AIM OF THE EXERCISE: Please print exactly the lines below, from the start of the material up to and including the line with "CF+.0195, .546, .690, .0015), M['oak_x'], t)", but none of the pictures.

:: DATA BLOCK

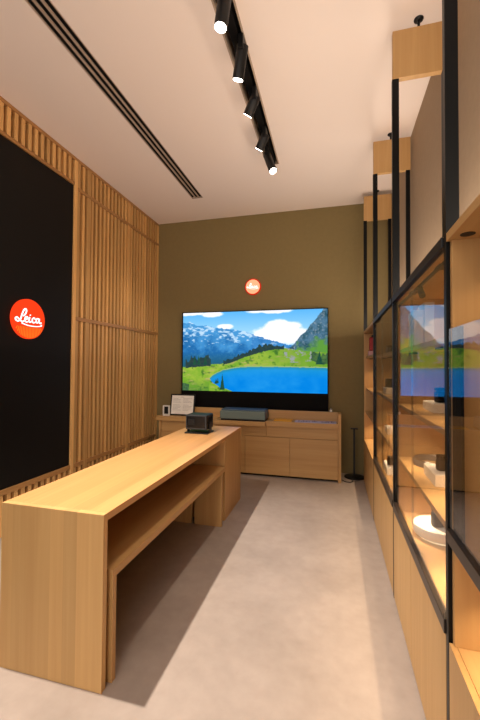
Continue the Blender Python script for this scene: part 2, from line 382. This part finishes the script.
# ------------------------------------------------------------------ back counter
t = thing('media_counter', (-1.2, 5.0, 0), 'long low oak media counter standing along the back wall', 'counter')
CF = 4.875
obj('carcass', box(BM(), -2.47, .048, CF+.02, 5.10, .03, .695), M['oak_x'], t)
obj('plinth', box(BM(), -2.45, .045, CF+.05, 5.08, 0, .03), M['black_matte'], t)
obj('side_panel', box(BM(), .050, .088, CF-.012, 5.11, 0, .885, .002), M['oak_z'], t)
obj('side_panel', box(BM(), -2.50, -2.472, CF-.01, 5.11, 0, .70, .002), M['oak_z'], t)
obj('backsplash', box(BM(), -2.50, .049, 5.075, 5.11, .6955, .885, .002), M['oak_x'], t)
obj('worktop', box(BM(), -2.545, -1.605, CF-.022, 5.0745, .696, .762, .002), M['oak_x'], t)
obj('worktop', box(BM(), -.893, .049, CF-.022, 5.0745, .692, .757, .002), M['oak_x'], t)
obj('pull_out_tray', box(BM(), -1.602, -.896, CF-.085, 5.0745, .694, .752, .002), M['oak_x'], t)
for x0, x1 in ((-2.468, -1.828), (-1.824, -1.196), (-1.192, -.577), (-.573, .046)):
    obj('door', box(BM(), x0, x1, CF, CF+.019, .032, .540, .0015), M['oak_x'], t)
for x0, x1 in ((-2.468, -1.604), (-1.600, -.897), (-.893, .046)):
    obj('drawer', box(BM(), x0, x1, CF+.006, CF+.0195, .546, .690, .0015), M['oak_x'], t)

# laser-TV floor screen
SX0, SX1, SZ0, SZ1, SY = -2.309, -.092, 1.118, 2.332, 5.28
t = thing('projection_screen', (-1.2, 5.2, 0), 'large screen showing an alpine lake, standing behind the counter', 'screen')
obj('stand_housing', box(BM(), SX0-.01, SX1+.02, 5.14, SY+.03, 0, .84, .004), M['black'], t)
obj('black_border', box(BM(), SX0-.022, SX1+.012, SY, SY+.03, .84, SZ1+.013, .002), M['black_matte'], t)
bm = BM(); NX, NY = 360, 200
vs = [[bm.verts.new((SX0+(SX1-SX0)*i/NX, SY-.003, SZ1-(SZ1-SZ0)*j/NY)) for i in range(NX+1)] for j in range(NY+1)]
for j in range(NY):
    for i in range(NX): bm.faces.new((vs[j][i], vs[j+1][i], vs[j+1][i+1], vs[j][i+1]))
def vhash(i, j, s): 
    n = (i*374761393+j*668265263+s*2246822519) & 0xffffffff; n = ((n ^ (n >> 13))*1274126177) & 0xffffffff
    return ((n ^ (n >> 16)) & 0xffff)/65535
def vnoise(x, y, s=0):
    i, j = math.floor(x), math.floor(y); u, v = x-i, y-j; u = u*u*(3-2*u); v = v*v*(3-2*v)
    return (vhash(i, j, s)*(1-u)+vhash(i+1, j, s)*u)*(1-v)+(vhash(i, j+1, s)*(1-u)+vhash(i+1, j+1, s)*u)*v
def fbm(x, y, s=0, o=4):
    a, t_, w = 0, 0, 1
    for k in range(o): a += w*vnoise(x*2**k, y*2**k, s+k*17); t_ += w; w *= .55
    return a/t_
def pl(p, x):
    for (a, b_), (c_, d) in zip(p, p[1:]):
        if x <= c_: return b_+(d-b_)*(x-a)/(c_-a)
    return p[-1][1]
def mixc(a, b_, k): k = max(0, min(1, k)); return tuple(a[i]+(b_[i]-a[i])*k for i in range(3))
RIDGE = [(0, .13), (.05, .12), (.1, .165), (.17, .17), (.24, .2), (.32, .215), (.4, .24), (.46, .25), (.52, .30), (.58, .33), (.64, .37), (.72, .41), (.80, .44), (1, .5)]
RMTN = [(.70, .5), (.78, .43), (.83, .31), (.86, .27), (.89, .19), (.92, .14), (.95, .06), (.98, .0), (1.01, -.05)]
HILL = [(0, .70), (.08, .68), (.18, .665), (.28, .655), (.36, .62), (.44, .56), (.52, .515), (.60, .475), (.66, .455), (.73, .46), (.80, .485), (.88, .50), (1, .52)]
LAKE = [(.20, .84), (.22, .80), (.26, .755), (.31, .72), (.38, .695), (.48, .682), (.7, .678), (.9, .684), (1.01, .688)]
LAKEB = [(.20, .84), (.23, .90), (.27, .945), (.33, .975), (.40, 1.02)]
def cloud(s, t_, cx_, cy_, rx, ry): return 1-math.sqrt(((s-cx_)/rx)**2+((t_-cy_)/ry)**2)
def paint(s, t_):
    n = fbm(s*14, t_*9, 3); n2 = fbm(s*40, t_*26, 9); n3 = fbm(s*90, t_*60, 21, 3)
    sky = mixc((92, 178, 240), (165, 215, 245), t_*3.2)
    w = max(cloud(s, t_, .66, .31, .20, .12), cloud(s, t_, .72, .20, .13, .075)*1.1, cloud(s, t_, .58, .36, .12, .06), cloud(s, t_, .80, .30, .12, .10), cloud(s, t_, .215, .025, .08, .04), cloud(s, t_, .64, .0, .14, .035), cloud(s, t_, .31, .185, .06, .035), cloud(s, t_, .05, .01, .12, .03))
    c_ = mixc(sky, (246, 248, 255), (w+.9*(n-.5)+.12)*3.2)
    rd = pl(RIDGE, s)+(n2-.5)*.035
    if t_ > rd:
        d = t_-rd
        c_ = mixc((70, 148, 210), (34, 104, 168), d*3+(n-.5)*2.2+(n2-.5)*.8)
        c_ = mixc(c_, (96, 160, 190), (n3-.5)*1.0)
        k = fbm(s*30+4, t_*30, 5)
        k = fbm(s*36+4, t_*44, 5); snow = (k-.56)*6+(1.0-abs(d-.05)*15)*.75*(1 if .2 < s < .55 else .35)
        c_ = mixc(c_, (206, 230, 250), min(.85, snow))
        if s > .5: c_ = mixc(c_, (44, 104, 176), .35)
        c_ = mixc(c_, (36, 88, 104), (t_-.5)*5)
    rm = pl(RMTN, s)+(n2-.5)*.03 if s > .70 else 2
    if t_ > rm:
        c_ = mixc((78, 116, 142), (40, 78, 92), (n2-.35)*2.4); c_ = mixc(c_, (150, 158, 168), (n3-.55)*3)
        gk = (t_-(.40-.5*max(0, s-.82)))*9+(n-.5)*4
        if s > .80: c_ = mixc(c_, (92, 150, 60), gk)
    hl = pl(HILL, s)+(n3-.5)*.012
    tree = 0
    for a, b_, h in ((.02, .21, .11), (.30, .44, .035), (.40, .50, .045), (.48, .56, .05), (.545, .64, .07), (.64, .72, .03)):
        if a < s < b_ and hl-h*(.45+.75*vnoise(s*110, 0, 31)) < t_ < hl+.02: tree = 1
    if t_ > hl:
        g = mixc((118, 166, 48), (160, 184, 66), (n-.35)*2.6); g = mixc(g, (60, 106, 44), (n2-.56)*5); g = mixc(g, (176, 170, 96), (fbm(s*22, t_*50, 44)-.60)*6)
        g = mixc(g, (86, 140, 46), (s-.45)*1.2 if s < .8 else .42)
        g = mixc(g, (70, 120, 50), (t_-.85)*4*(s < .2))
        c_ = g
        if .72 < s < .90 and .46 < t_ < .64: c_ = mixc(c_, (150, 156, 160), (n2-.52)*8)
        if s > .885+.06*vnoise(t_*30, 4, 8) and .47+.10*vnoise(s*70, 1, 3) < t_ < .645+.02*n2: c_ = mixc(c_, mixc((34, 66, 48), (80, 110, 80), n3), .5+n2*.6)
    if tree: c_ = mixc((26, 58, 66), (54, 70, 64), n3*1.2)
    if s > .20:
        top = pl(LAKE, s)+(n2-.5)*.012; bot = pl(LAKEB, s)+(n2-.5)*.02
        if top < t_ < bot:
            c_ = mixc((36, 150, 206), (4, 128, 220), (t_-top)*7); c_ = mixc(c_, (38, 150, 228), (n-.5)*1.2+.55*(1-abs(s-.62)*2.6)); 
            if t_-top < .012: c_ = (150, 180, 110)
            elif t_-top < .05: c_ = mixc((40, 128, 140), c_, (t_-top)*20)
    for cx_, a, b_, w_ in ((.295, .775, .985, .022), (.250, .84, .91, .016), (.262, .83, .90, .012), (.12, .54, .67, .016), (.09, .56, .67, .02), (.17, .56, .67, .018), (.95, .50, .66, .03)):
        if a < t_ < b_ and abs(s-cx_) < w_*((t_-a)/(b_-a))*(.55+.45*vnoise(t_*110, cx_*50, 2)): c_ = mixc((24, 62, 60), (44, 92, 60), n3)
    if s < .05 and t_ > .90+.4*s: c_ = mixc((40, 70, 60), (90, 130, 70), n3)
    return c_
bmesh.ops.reverse_faces(bm, faces=bm.faces) if False else None
pic = obj('picture', bm, M['picture'], t)
ca = pic.data.color_attributes.new('picture', 'FLOAT_COLOR', 'POINT')
buf = []
for j in range(NY+1):
    for i in range(NX+1):
        c_ = paint(i/NX, j/NY); l_ = lin(*[max(0, min(255, v)) for v in c_]); buf += [l_[0], l_[1], l_[2], 1.0]
ca.data.foreach_set('color', buf)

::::

SOLVED PROBLEM:
Continue the Blender Python script for this scene: part 2, from line 382. This part finishes the script.
# ------------------------------------------------------------------ back counter
t = thing('media_counter', (-1.2, 5.0, 0), 'long low oak media counter standing along the back wall', 'counter')
CF = 4.875
obj('carcass', box(BM(), -2.47, .048, CF+.02, 5.10, .03, .695), M['oak_x'], t)
obj('plinth', box(BM(), -2.45, .045, CF+.05, 5.08, 0, .03), M['black_matte'], t)
obj('side_panel', box(BM(), .050, .088, CF-.012, 5.11, 0, .885, .002), M['oak_z'], t)
obj('side_panel', box(BM(), -2.50, -2.472, CF-.01, 5.11, 0, .70, .002), M['oak_z'], t)
obj('backsplash', box(BM(), -2.50, .049, 5.075, 5.11, .6955, .885, .002), M['oak_x'], t)
obj('worktop', box(BM(), -2.545, -1.605, CF-.022, 5.0745, .696, .762, .002), M['oak_x'], t)
obj('worktop', box(BM(), -.893, .049, CF-.022, 5.0745, .692, .757, .002), M['oak_x'], t)
obj('pull_out_tray', box(BM(), -1.602, -.896, CF-.085, 5.0745, .694, .752, .002), M['oak_x'], t)
for x0, x1 in ((-2.468, -1.828), (-1.824, -1.196), (-1.192, -.577), (-.573, .046)):
    obj('door', box(BM(), x0, x1, CF, CF+.019, .032, .540, .0015), M['oak_x'], t)
for x0, x1 in ((-2.468, -1.604), (-1.600, -.897), (-.893, .046)):
    obj('drawer', box(BM(), x0, x1, CF+.006, CF+.0195, .546, .690, .0015), M['oak_x'], t)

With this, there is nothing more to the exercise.